I encourage you to make sure I am complete!

I'll assume a typo on your post, but I did not define g as Defining g by g(.a₁a₂a₃..., .b₁b₂b₃..., .c₁c₂c₃...) =g(.d₁d₂d₃..., .e₁e₂e₃..., .f₁f₂f₃...).

Also I assume that you meant Otherwise there are two different outputs for, say, g(.5,.5,.5), namely .555 and .554999... = .555.

Now onto your valid point. Would the following clarify every?
Note: Regarding f: (0,1)-->(0,1)³. For each point in (0,1) that has a terminating decimal, we will append an infinite number of 0's to the end of this decimal number.
Regarding g: (0,1)³-->(0,1). Consider (x,y,z) in (0,1)³. For each entry in the triple that has a terminating decimal, we will append an infinite number of 0's to the end of this decimal number.

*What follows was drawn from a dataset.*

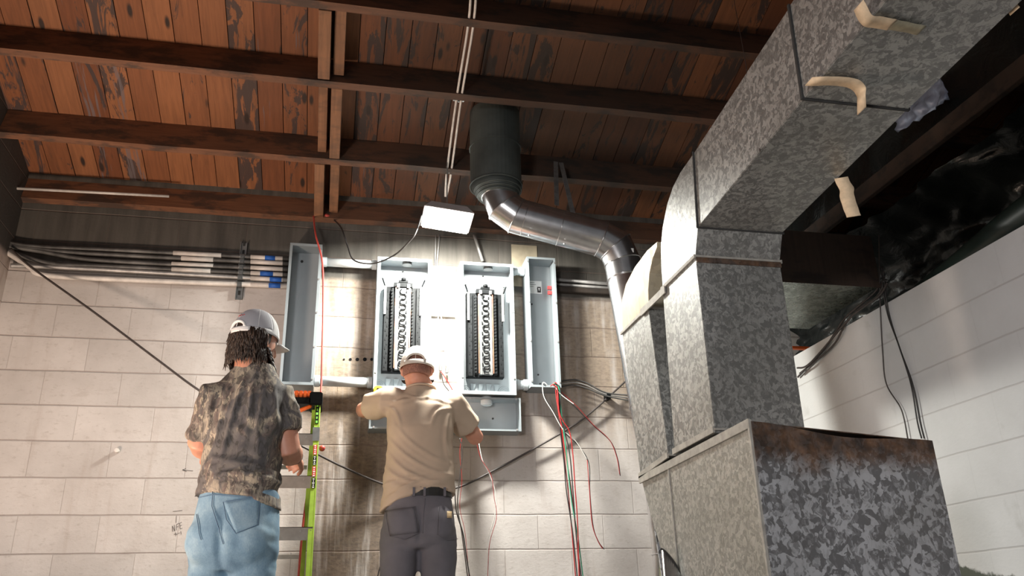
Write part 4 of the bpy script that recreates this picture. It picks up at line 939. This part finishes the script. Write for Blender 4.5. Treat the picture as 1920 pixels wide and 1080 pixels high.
def head_mesh(b, H, k=1.0):
    """H: frame at the centre of the skull, g = where the face looks"""
    rows = []
    prof = [(-.125, .028, .030, .060), (-.112, .045, .040, .050), (-.09, .058, .055, .036), (-.06, .064, .068, .022), (-.03, .069, .079, .010), (0, .073, .088, .002), (.03, .075, .093, -.002), (.06, .072, .089, -.004), (.085, .060, .074, -.006), (.105, .040, .050, -.006), (.116, .016, .020, -.006)]
    b.loft([[H((w_*math.cos(t_))*k, (c+d_*math.sin(t_))*k, z*k) for t_ in [2*math.pi*j/24 for j in range(24)]] for z, w_, d_, c in prof])
    b.chain([H(0, .088*k, .012*k), H(0, .104*k, -.020*k), H(0, .106*k, -.034*k)], [.009*k, .012*k, .014*k], 10)         # nose
    for s in (-1, 1):
        b.ball(H(.018*s*k, .092*k, -.034*k), .010*k)
        b.chain([H(-.034*s*k, .082*k, .028*k), H(-.010*s*k, .092*k, .026*k)], [.008*k, .008*k], 8)                     # brow
        c = H(.077*s*k, -.006*k, -.012*k)
        b.chain([H(.072*s*k, .004*k, -.034*k), H(.079*s*k, -.006*k, -.034*k), H(.084*s*k, -.016*k, -.012*k), H(.083*s*k, -.012*k, .012*k), H(.075*s*k, .002*k, .016*k)], [.006*k, .008*k, .007*k, .007*k, .005*k], 8)
        b.chain([H(.072*s*k, -.002*k, -.026*k), H(.076*s*k, -.006*k, .004*k)], [.008*k, .007*k], 8)
    b.chain([H(-.020*k, .082*k, -.066*k), H(0, .090*k, -.064*k), H(.020*k, .082*k, -.066*k)], [.007*k, .010*k, .007*k], 8)  # lips
    b.chain([H(0, .070*k, -.108*k), H(0, .078*k, -.100*k)], [.020*k, .018*k], 10)                                       # chin
def face_parts(H, par, k=1.0):
    for s in (-1, 1):
        e = MB().ball(H(.031*s*k, .078*k, .006*k), .0125*k, u=16, v=10).build('eye', M['eye'], par, smooth=True)
        MB().ball(H(.031*s*k, .0865*k, .006*k), .0058*k, u=12, v=8).build('iris', plain('dark_iris', (.05, .03, .02), .2), e, smooth=True)
def cap(H, par, k, mats, brim_dir=1, opening=True, name='baseball_cap', zb=.008, brimmat=None, ow=(.56, .27)):
    """crown as a grid with the strap opening left out at the back"""
    C0 = H(0, -.004*k, zb*k); A_, G_, U_ = H.a, H.g, H.u; OW, OH = ow
    def pt(th, ph, ex=1.0):                  # th around (0 = right side, 90 = front), ph up
        rx, ry, rz = .083*k*ex, .104*k*ex, .118*k*ex
        return C0+A_*(rx*math.cos(th)*math.cos(ph)**.85)+G_*(ry*math.sin(th)*math.cos(ph)**.85)+U_*(rz*math.sin(ph)-.010*k*(1-math.sin(ph))*(math.sin(th) < 0)*abs(math.sin(th)))
    n, m = 72, 20; back = -math.pi/2
    def inside(th, ph):
        d_ = (th-back+math.pi) % (2*math.pi)-math.pi
        return opening and ph > .16 and (d_/OW)**2+((ph-.16)/OH)**2 < 1
    def grid_part(sel, nm, mat, parent):
        b = MB(); vv = {}
        def gv(i, j):
            i %= n
            if (i, j) not in vv: vv[(i, j)] = b.b.verts.new(pt(2*math.pi*i/n, (math.pi/2)*.985*j/m))
            return vv[(i, j)]
        for i in range(n):
            for j in range(m):
                th, ph = 2*math.pi*(i+.5)/n, (math.pi/2)*(j+.5)/m
                if inside(th, ph) or not sel(th, ph): continue
                b.b.faces.new((gv(i, j), gv(i+1, j), gv(i+1, j+1), gv(i, j+1)))
        return b.build(nm, mat, parent, smooth=True, solid=.003*k)
    c = grid_part(lambda th, ph: True if mats[1] is None else math.sin(th) < .2 and ph > .16, name, mats[0] if mats[1] is None else mats[1], par)
    if mats[1] is not None: grid_part(lambda th, ph: math.sin(th) >= .2 or ph <= .16, 'front_panel', mats[0], c)
    if opening:
        P_ = []
        for j in range(21):
            a_ = math.pi*j/20; P_.append(pt(back-OW*math.cos(a_), .16+OH*math.sin(a_), 1.012))
        MB().tube(P_, .0065*k, 8).build('opening_trim', mats[0], c, smooth=True)
        b = MB(); b.grid([[pt(back-.74+1.48*i/14, p_, 1.012) for i in range(15)] for p_ in (.0, .06, .12, .17)]); b.build('strap', mats[0], c, smooth=True, solid=.004)
    for q in range(6):
        a_ = math.pi/6+q*math.pi/3; P_ = [pt(a_, .05+1.45*j/12, 1.004) for j in range(13) if not inside(a_, .05+1.45*j/12)]
        MB().tube(P_, .0018*k, 5).build('crown_seam', mats[0], c, smooth=True)
    MB().ball(pt(0, math.pi/2), .007*k, u=10, v=6).build('top_button', mats[0], c, smooth=True)
    b = MB(); rows = []
    for j in range(7):
        e = j/6; rows.append([C0+A_*(.080*k*s_*(1-.12*e*e))+G_*((.104*math.sqrt(max(0, 1-(s_*.80)**2))*1.0+.072*e*math.sqrt(max(.02, 1-s_*s_*.9))+.0)*k)+U_*(-.004-.022*s_*s_-.006*e)*k for s_ in [x_/8-1 for x_ in range(17)]])
    b.grid(rows); b.build('brim', brimmat or mats[0], c, smooth=True, solid=.004)
    return c, pt
def fabric(name, c, bumpn=(90, .15), var=.06):
    t = NT(name); P = t.obj(); n = t.noise(P, 6, 4); col = t.ramp(n, [(.3, tuple(x*(1-var) for x in c)), (.7, tuple(min(1, x*(1+var)) for x in c))])
    t.bump(t.noise(P, bumpn[0], 3), bumpn[1], .002); return t.out(col, .88, 0)
M['tan'] = fabric('tan_cotton', (.43, .33, .25)); M['greyp'] = fabric('grey_canvas', (.115, .108, .125), (140, .3), .18)
M['capcream'] = fabric('cream_cap_cloth', (.50, .46, .42)); M['capwhite'] = fabric('white_cap_cloth', (.62, .62, .62)); M['capmesh'] = fabric('grey_cap_mesh', (.40, .40, .43), (260, .5))
M['belt'] = plain('black_belt_leather', (.015, .014, .014), .5); M['boot'] = plain('brown_boot_leather', (.12, .07, .04), .6)
t = NT('camouflage_cotton'); P = t.obj(); n1 = t.noise(t.scale(P, (6.5, 6.5, 3.6)), 1.15, 4, .6, 1.6); n2 = t.noise(t.scale(P, (22, 22, 9)), 1.1, 4, .65, 2.2); n3 = t.noise(t.scale(P, (3.2, 3.2, 2.4), (4, 1, 2)), 1.5, 3, .6, .9)
col = t.ramp(n1, [(.40, (.080, .075, .070)), (.47, (.14, .105, .092)), (.54, (.19, .165, .14)), (.62, (.29, .25, .20))])
col = t.mix(t.math('MULTIPLY', t.step(n2, .53, .57), .8), col, (.36, .31, .235)); col = t.mix(t.math('MULTIPLY', t.step(n3, .52, .55), .85), col, (.085, .080, .084))
col = t.mix(t.math('MULTIPLY', t.step(t.noise(t.scale(P, (26, 26, 11)), 1.0, 3, .6, 2.5), .55, .58), .7), col, (.05, .045, .04))
t.bump(t.noise(P, 120, 2), .15, .002); M['camo'] = t.out(col, .9, 0)
t = NT('faded_denim'); P = t.obj(); n1 = t.noise(t.scale(P, (5, 5, 3.2)), 1.3, 4, .6); tw = t.noise(t.scale(P, (90, 90, 40)), 3, 2)
col = t.ramp(t.math('ADD', t.math('MULTIPLY', n1, .8), t.math('MULTIPLY', tw, .2)), [(.32, (.08, .15, .23)), (.5, (.16, .27, .37)), (.68, (.30, .42, .50))]); t.bump(tw, .25, .002); M['denim'] = t.out(col, .85, 0)
M['denimseam'] = fabric('denim_stitching', (.10, .17, .26))
t = NT('brown_hair'); P = t.obj(); M['hair'] = t.out(t.ramp(t.noise(t.scale(P, (60, 60, 9)), 2, 3), [(.35, (.012, .007, .005)), (.7, (.050, .028, .017))]), .55, 0)
t = NT('short_stubble_hair'); P = t.obj(); M['stubble'] = t.out(t.ramp(t.noise(P, 160, 2), [(.35, (.16, .075, .055)), (.7, (.30, .14, .10))]), .8, 0)

def jeans(fr, zw, zcr, hipw, hipd, cv, fold, mat, name, par, legs, voxel=.010, bev=None):
    b = MB(); dz = zw-zcr
    b.loft([ring_(fr, zcr-.04, 0, cv, hipw*.80, hipd*.80), ring_(fr, zcr+.03, 0, cv-.01, hipw, hipd*1.08), ring_(fr, zcr+dz*.35, 0, cv-.012, hipw*1.02, hipd*1.14), ring_(fr, zcr+dz*.7, 0, cv-.004, hipw*.96, hipd*1.02), ring_(fr, zw, 0, cv, hipw*.90, hipd*.92)])
    for s, pts in legs:                       # pts: (u, v, z, radius)
        b.loft([ring_(fr, z, u, v, r, r*1.08, 24, 2.1) for u, v, z, r in pts][::-1])
    for s in (-1, 1): b.ball(fr(s*hipw*.47, cv-hipd*.60, zcr+.075), hipw*.50, (1, .85, 1.12))
    return fuse(b, voxel, 8, fold).build(name, mat, par, smooth=True)
def shoes(fr, par, xs, ys, mat):
    for x, y in zip(xs, ys):
        b = MB(); b.loft([[fr(x+w_*math.cos(t_), y+d_, .045+h_*max(-.9, math.sin(t_))) for t_ in [2*math.pi*k/14 for k in range(14)]] for d_, w_, h_ in ((-.10, .030, .045), (-.07, .040, .05), (.0, .043, .05), (.08, .050, .04), (.14, .045, .030), (.17, .02, .018))]); b.ball(fr(x, y-.05, .10), .048, (.95, 1.1, 1.0))
        fuse(b, .008, 4).build('boot', mat, par, smooth=True)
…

Let's try this again. Having to go between pages evidently messed up my quoting, which in turn hid my point.

You defined g by "g(.a₁a₂a₃..., .b₁b₂b₃..., .c₁c₂c₃...) = (.a₁b₁c₁a₂b₂c₂...)", which is what I meant to quote. Do you see how what I said applies?

And, no, the two values for g(.5,.5,.5) are

g(.5000..., .5000..., .5000...) = .555000000000... = .555
​

and

g(.4999..., .4999..., .4999...) = .444999999999... = .445
​

as I said. I should have shown the details.

I would consider appending zeros to be a given, as I did above. It doesn't fix the problem, but causes it (in a sense).

My suggestion has been that, where a number has two decimal expansions (terminating and not), you use only the latter. I haven't checked that that fixes everything.